In pochi si resero conto che la posta non era la sovranità del Kuweit bensì la leadership del mondo post-bipolare. Oltre alla Russia, anche l’Europa uscì fatalmente ridimensionata. Se qualcuno (Mitterrand?) aveva immaginato di superare la guerra fredda in avanti, con una maggiore libertà d’azione sulla scena internazionale, coltivando relazioni privilegiate con i paesi del Terzo mondo più vicini o più utili (il petrolio), restò deluso.
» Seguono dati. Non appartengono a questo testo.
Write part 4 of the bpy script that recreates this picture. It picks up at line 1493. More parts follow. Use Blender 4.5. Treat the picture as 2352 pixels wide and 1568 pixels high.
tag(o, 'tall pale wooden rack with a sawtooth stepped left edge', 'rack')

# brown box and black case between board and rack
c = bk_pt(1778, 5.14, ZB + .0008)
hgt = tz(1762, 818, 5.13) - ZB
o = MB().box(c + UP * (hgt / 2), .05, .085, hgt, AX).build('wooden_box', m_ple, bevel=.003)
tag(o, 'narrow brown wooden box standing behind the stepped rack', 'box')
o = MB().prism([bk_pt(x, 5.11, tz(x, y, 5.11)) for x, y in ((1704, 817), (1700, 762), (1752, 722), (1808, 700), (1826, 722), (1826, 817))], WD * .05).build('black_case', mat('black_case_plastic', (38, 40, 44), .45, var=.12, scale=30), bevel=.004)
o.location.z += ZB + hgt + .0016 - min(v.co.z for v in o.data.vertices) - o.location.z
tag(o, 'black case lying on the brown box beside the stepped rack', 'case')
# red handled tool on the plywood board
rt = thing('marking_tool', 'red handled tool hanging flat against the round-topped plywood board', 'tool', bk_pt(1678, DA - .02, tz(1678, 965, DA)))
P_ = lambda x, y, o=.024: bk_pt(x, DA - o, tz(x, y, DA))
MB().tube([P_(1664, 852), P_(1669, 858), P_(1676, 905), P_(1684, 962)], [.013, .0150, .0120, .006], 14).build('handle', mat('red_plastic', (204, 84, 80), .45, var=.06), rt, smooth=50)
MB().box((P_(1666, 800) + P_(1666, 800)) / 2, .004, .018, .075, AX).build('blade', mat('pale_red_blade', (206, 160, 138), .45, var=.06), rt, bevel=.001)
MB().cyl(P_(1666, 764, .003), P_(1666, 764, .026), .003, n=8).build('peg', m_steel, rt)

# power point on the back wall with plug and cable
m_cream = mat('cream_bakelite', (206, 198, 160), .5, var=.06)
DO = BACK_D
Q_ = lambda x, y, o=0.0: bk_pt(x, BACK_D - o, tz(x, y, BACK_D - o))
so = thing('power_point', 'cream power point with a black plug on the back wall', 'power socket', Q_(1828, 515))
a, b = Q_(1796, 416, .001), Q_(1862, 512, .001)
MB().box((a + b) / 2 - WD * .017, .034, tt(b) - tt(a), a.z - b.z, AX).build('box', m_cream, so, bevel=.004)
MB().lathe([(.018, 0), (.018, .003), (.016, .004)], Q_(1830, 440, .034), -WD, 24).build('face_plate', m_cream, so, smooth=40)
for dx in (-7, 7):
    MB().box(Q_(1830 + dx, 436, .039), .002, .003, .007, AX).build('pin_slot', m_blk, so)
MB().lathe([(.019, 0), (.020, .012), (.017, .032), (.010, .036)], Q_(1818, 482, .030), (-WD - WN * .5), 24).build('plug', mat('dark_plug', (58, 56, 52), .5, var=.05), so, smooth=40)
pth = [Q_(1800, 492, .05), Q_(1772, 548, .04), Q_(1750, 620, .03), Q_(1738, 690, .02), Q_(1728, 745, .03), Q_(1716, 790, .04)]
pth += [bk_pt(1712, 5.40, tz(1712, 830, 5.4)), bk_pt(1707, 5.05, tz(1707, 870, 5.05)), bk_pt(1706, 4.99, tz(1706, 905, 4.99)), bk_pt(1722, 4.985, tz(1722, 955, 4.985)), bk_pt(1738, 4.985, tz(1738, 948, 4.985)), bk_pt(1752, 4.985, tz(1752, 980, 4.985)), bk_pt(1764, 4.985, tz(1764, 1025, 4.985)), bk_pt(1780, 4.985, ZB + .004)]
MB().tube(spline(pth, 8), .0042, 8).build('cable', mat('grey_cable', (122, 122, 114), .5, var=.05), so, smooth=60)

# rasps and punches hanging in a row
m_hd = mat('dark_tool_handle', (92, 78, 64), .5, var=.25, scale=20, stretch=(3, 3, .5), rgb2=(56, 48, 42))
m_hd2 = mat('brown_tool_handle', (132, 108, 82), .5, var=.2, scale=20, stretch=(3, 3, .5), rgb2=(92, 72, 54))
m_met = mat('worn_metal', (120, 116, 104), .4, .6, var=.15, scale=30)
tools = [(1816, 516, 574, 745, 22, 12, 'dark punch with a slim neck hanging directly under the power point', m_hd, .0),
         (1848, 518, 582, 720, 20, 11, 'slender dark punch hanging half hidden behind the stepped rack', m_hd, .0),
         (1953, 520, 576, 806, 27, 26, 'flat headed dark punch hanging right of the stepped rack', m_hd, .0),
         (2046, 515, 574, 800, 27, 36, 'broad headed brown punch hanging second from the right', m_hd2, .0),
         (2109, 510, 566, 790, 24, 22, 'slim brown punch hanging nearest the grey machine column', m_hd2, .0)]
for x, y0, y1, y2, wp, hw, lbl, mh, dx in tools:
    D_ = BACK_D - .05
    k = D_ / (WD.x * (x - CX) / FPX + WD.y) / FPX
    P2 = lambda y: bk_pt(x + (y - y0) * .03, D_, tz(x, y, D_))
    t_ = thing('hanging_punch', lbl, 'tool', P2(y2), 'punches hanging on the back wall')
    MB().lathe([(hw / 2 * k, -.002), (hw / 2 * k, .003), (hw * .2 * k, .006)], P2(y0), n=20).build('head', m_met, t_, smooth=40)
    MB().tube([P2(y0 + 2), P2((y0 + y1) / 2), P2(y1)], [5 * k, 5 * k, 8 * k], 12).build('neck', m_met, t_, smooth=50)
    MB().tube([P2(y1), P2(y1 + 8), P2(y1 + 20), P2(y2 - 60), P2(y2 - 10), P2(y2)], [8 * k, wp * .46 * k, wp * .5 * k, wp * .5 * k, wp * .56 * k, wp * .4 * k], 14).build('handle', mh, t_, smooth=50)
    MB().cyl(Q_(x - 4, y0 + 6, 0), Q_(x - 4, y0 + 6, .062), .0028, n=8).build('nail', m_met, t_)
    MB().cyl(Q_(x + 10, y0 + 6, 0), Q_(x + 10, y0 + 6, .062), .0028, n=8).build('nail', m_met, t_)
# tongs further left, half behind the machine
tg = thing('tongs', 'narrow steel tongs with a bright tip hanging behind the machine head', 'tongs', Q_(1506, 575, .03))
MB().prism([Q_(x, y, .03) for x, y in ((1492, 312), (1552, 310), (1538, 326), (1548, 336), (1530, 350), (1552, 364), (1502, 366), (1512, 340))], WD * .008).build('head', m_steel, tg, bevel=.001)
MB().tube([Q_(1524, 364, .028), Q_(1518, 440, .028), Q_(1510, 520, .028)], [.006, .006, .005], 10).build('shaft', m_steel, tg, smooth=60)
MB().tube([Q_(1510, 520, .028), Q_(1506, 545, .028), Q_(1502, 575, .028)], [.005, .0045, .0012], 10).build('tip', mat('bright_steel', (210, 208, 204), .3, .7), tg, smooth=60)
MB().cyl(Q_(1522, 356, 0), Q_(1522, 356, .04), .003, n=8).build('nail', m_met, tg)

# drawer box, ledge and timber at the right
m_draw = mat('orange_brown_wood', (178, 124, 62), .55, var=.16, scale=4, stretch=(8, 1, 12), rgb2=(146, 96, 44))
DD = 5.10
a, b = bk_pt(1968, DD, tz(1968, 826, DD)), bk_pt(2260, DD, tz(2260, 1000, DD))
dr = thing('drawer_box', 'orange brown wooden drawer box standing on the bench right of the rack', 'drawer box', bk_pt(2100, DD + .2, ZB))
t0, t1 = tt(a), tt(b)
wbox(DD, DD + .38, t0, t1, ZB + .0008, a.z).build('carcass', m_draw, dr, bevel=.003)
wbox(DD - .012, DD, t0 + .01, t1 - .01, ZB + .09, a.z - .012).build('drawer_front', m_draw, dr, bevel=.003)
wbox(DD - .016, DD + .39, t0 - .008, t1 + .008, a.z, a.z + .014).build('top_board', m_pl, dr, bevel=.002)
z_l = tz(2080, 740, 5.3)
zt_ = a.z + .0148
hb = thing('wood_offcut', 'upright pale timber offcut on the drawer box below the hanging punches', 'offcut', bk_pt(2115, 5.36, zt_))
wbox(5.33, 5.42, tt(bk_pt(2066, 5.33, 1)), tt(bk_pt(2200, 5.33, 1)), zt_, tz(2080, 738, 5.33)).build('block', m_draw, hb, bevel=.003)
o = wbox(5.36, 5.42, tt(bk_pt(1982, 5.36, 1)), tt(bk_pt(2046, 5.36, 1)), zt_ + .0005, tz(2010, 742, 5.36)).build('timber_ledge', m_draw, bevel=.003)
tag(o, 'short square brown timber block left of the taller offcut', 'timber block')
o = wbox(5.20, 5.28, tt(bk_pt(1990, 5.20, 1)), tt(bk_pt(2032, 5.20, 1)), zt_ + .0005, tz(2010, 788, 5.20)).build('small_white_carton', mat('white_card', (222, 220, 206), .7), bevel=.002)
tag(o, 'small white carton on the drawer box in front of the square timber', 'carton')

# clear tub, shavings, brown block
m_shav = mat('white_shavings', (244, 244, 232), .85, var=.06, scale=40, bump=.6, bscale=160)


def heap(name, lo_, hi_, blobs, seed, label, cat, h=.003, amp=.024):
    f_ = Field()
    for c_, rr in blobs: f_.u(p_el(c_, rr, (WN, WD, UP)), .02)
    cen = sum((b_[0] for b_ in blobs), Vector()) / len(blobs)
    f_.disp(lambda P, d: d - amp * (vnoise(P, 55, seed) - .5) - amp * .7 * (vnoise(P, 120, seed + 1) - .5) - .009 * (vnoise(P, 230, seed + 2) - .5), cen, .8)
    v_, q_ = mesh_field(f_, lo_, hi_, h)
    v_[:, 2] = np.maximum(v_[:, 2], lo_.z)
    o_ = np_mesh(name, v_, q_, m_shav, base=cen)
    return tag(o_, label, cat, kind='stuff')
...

Bush senior vinse la guerra ma non spinse le truppe americane fino a Baghdad.

Quella «mezza vittoria», del resto coerente con il mandato dell’Onu, darà lo spunto nel 2003 a Bush junior – fra imperizia, oltranzismo e ossessioni edipiche – per la seconda o terza guerra del Golfo.

È così che i raid dei bombardieri americani su Baghdad in quella notte fra il 16 e il 17 gennaio 1991 possono essere considerati il primo atto di una guerra che è continuata ininterrottamente fino a oggi sconvolgendo l’equilibrio e lo stesso status quo territoriale in tutta la regione arabo-islamica, Nord Africa incluso e fino al lontano Afghanistan.